Friday, November 25, 2011

November 26, 1861 (Monday): "Kindness and Concilliation"

Major-General John Adams Dix

                                                                                              HEADQUARTERS,
                                                            Baltimore, Md., November 12, 1861.
Brig. Gen. H. H. LOCKWOOD, Comdg. Expedition to Eastern Shore.
   GENERAL: I have just seen with great surprise and regret a memoranda of an order said to have been issued by Major Andrews, of the Second Delaware Volunteers, to Captain Moorehouse of the said regiment, under which order a very respectable member of the bar of Worcester county, Mr. E. K. Wilson, of Snow Hill, has been arrested.  The memoranda states in substance that—
   All persons who have lately uttered expressions of hostility to the Government or have spoken disrespectfully of the President of the United States are to be arrested and detained in camp.
   If it be so I wish to stamp the whole transaction with my most marked disapprobation and I believe there is no man in the United States who would be more annoyed by it than the President himself.  It is in direct violation of the instructions I have given and is calculated to defeat our efforts to show the people of Maryland of all classes that their rights of person and property are not only to be scrupulously respected but protected instead of being invaded by the military forces we have sent among them.  No arrest is to be made without your special order in each case and then only for overt acts and giving aid and comfort to the enemy.
   I am well aware that such an order has not had your approval and I should direct the officer who issued it to be arrested if I were not sure that it originated in mistaken zeal.  You will please have it rescinded and do all in your power to repair the wrong done under it.  And I request your especial and prompt attention to Mr. Wilson’s case, leaving it to your discretion and good judgment to do what is right.  If his alleged offense is no more than the alleged memoranda above stated specifies he should be instantly discharged.  Our mission is not to annoy or invade any personal rights but to correct misapprehension in regard to the intentions of the Government.  And while all open acts of hostility are to be punished we should labor to win back  those who have separated themselves from us through a misunderstanding in regard to our motives and objects by kindness and conciliation, and above all by rigid abstinence from all invasion of their constitutional and legal rights.
   I am, general, very respectfully, your,
                                                                                JOHN A. DIX,
                                                                      Major-General, Commanding.

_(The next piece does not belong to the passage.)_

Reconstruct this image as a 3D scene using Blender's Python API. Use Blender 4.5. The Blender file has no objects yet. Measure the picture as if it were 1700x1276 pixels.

Official Records, Series II., Vol. 1, Part 1, page 613.

This message reflects the views of many Democrats toward Southerners at the start of the war, tending toward respecting individual rights where possible in territories in rebellion.  Dix was 63, had fought in the War of 1812 at the age 14 and became a lawyer, Senator from New York, and Secretary of the Treasury.  He earned the gratitude of Lincoln while heading the Department of Maryland by ordering the arrest of the Maryland legislature to prevent a vote on secession.